Un gruppo di sedici terrecotte, utilizzate come momento preparatorio alle opere definitive, permette di ricostruire il processo creativo di alcuni singolari artisti, che vanno dal Cinquecento alla fine dell’Ottocento. Si tratta di opere originali di Gian Lorenzo Bernini, con la Testa di moro, per la fontana di Piazza Navona, l’indimenticabile Volto di santa Teresa d’Avila e L’angelo con il Titolo della croce e di Alessandro Algardi, autore dei Santi e beati della Compagnia di Gesù, modello per il rilievo in bronzo dell’urna di Sant’Ignazio di Loyola nella chiesa del Gesù a Roma, del San Filippo Neri e l’angelo, di grande sobrietà, e della figura di San Nicola da Tolentino, raffigurato mentre solleva alla Vergine i pani della sua miracolosa guarigione, con ardente espressione del volto. Notevoli sono anche gli altri pezzi: un piccolo San Giovanni Battista di scuola fiorentina, dalla gestualità particolarmente forte, che traduce la sensibilità manierista per la figura serpentinata; la scena con Olindo e Sofronia, opera di forte impronta berniniana; il San Giovanni Battista del maltese Melchiorre Cafà, connotato dal panneggio mosso e l’espressione contemplativa; il piccolo gruppo di Amore e Psiche di Giulio Cartari; l’Allegoria dell’inverno di Camillo Rusconi, rappresentata da un delicatissimo putto che si copre con un drappo; il Ritratto di Benedetto XIII attribuito, in alternativa a Giuseppe o Bartolomeo Mazzuoli, un saggio di eccezionale naturalismo e grande vivacità espressiva. E ancora la replica da Pietro Bracci di Oceano, il cui originale era destinato alla decorazione della Fonte dell’Acqua vergine, su commissione di Clemente XII (1730); il Ritratto di giovinetto attribuito ad Augustin Pajou, piccola terracotta rosa chiaro, di suprema eleganza; il tondo con la Madonna con il Bambino, replica in stucco policromo dell’orginale in marmo di Benedetto da Maiano ora al Metropolitan Museum di New York, e infine la Testa di Bambina, di anonimo scultore, accostabile al gusto eclettico e sentimentale di fine Ottocento.
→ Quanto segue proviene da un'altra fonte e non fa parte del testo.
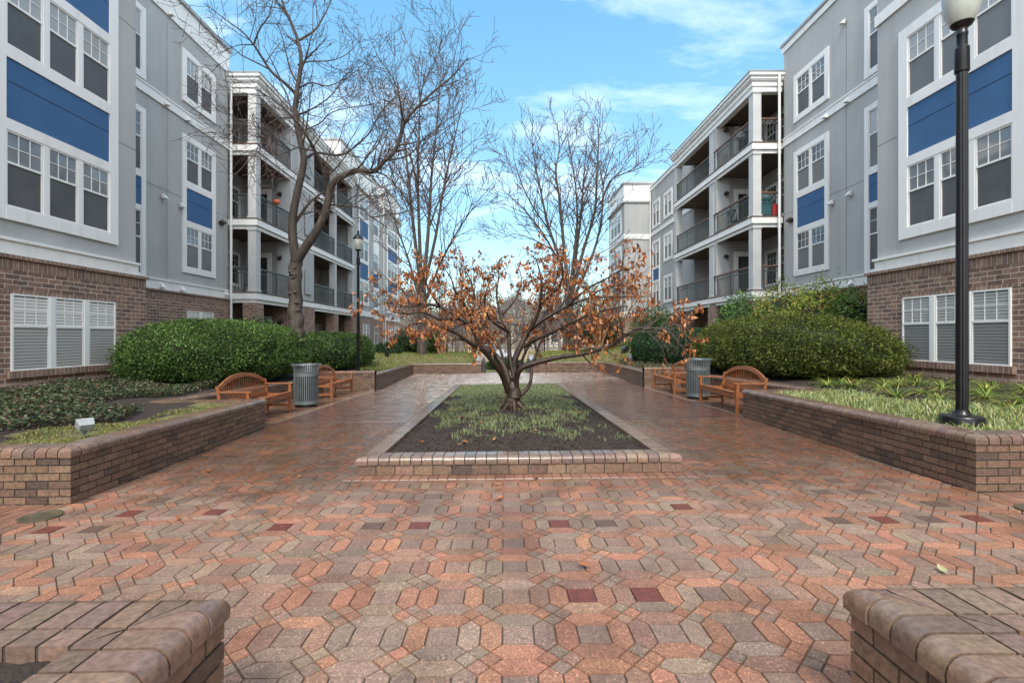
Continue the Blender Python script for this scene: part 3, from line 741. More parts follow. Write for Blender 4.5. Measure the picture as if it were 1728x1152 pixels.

Il nucleo fa parte della collezione di sculture in terracotta del Palazzo di Venezia, iniziata in concomitanza con l’apertura del museo nel 1916, grazie alla cessione di alcune importanti opere dal Museo di Castel Sant’Angelo e arricchitasi nel secondo dopoguerra attraverso importanti acquisizioni, quali la prestigiosa collezione di Evan Gorga (sequestrata dallo Stato nel 1929), la donazione dei dieci bozzetti appartenuti allo studioso Ludwig Pollak, fra i quali era il Giovanni Battista di Cafà. Dalla collezione Gorga provengono invece la Testa di moro del Bernini e, di Algardi, i Santi e beati della Compagnia di Gesù e il San Nicola da Tolentino. Di particolare interesse sono poi i modelli dall’antico eseguiti nella seconda metà del Settecento dallo scultore e restauratore romano Bartolomeo Cavaceppi, manufatti altamente definiti e forse destinati alla vendita come opere autonome.
Preceduto da meticolosi studi e opportune indagini scientifiche, il restauro è consistito in un vero e proprio momento di conoscenza dei manufatti, sotto il profilo materiale e stilistico. L’intervento ha infatti permesso di svelare particolari sconosciuti, individuare i falsi, recuperare la purezza formale del modellato e la bellezza cromatica delle superfici.
L’insieme delle azioni di pulitura è stato condotto integrando diversi metodi e sistemi: dalla semplice azione meccanica del bisturi all’uso del laser, dalle soluzioni acquose ai solventi organici. L’operazione è stata comunque preceduta da saggi di pulitura ed eseguita in maniera controllata e graduale, mantenendo i materiali estranei quando connotati da un interesse storico; sono state invece rimosse e reintegrate con materiali idonei le vecchie stuccature e le parti risarcite in maniera erronea.
L’intervento ha restituito alle sculture l’originaria plasticità del modellato e la patina superficiale, recuperando anche l’aspetto materico che, non si è voluto in alcun modo modificare attraverso eventuali applicazioni di protettivi.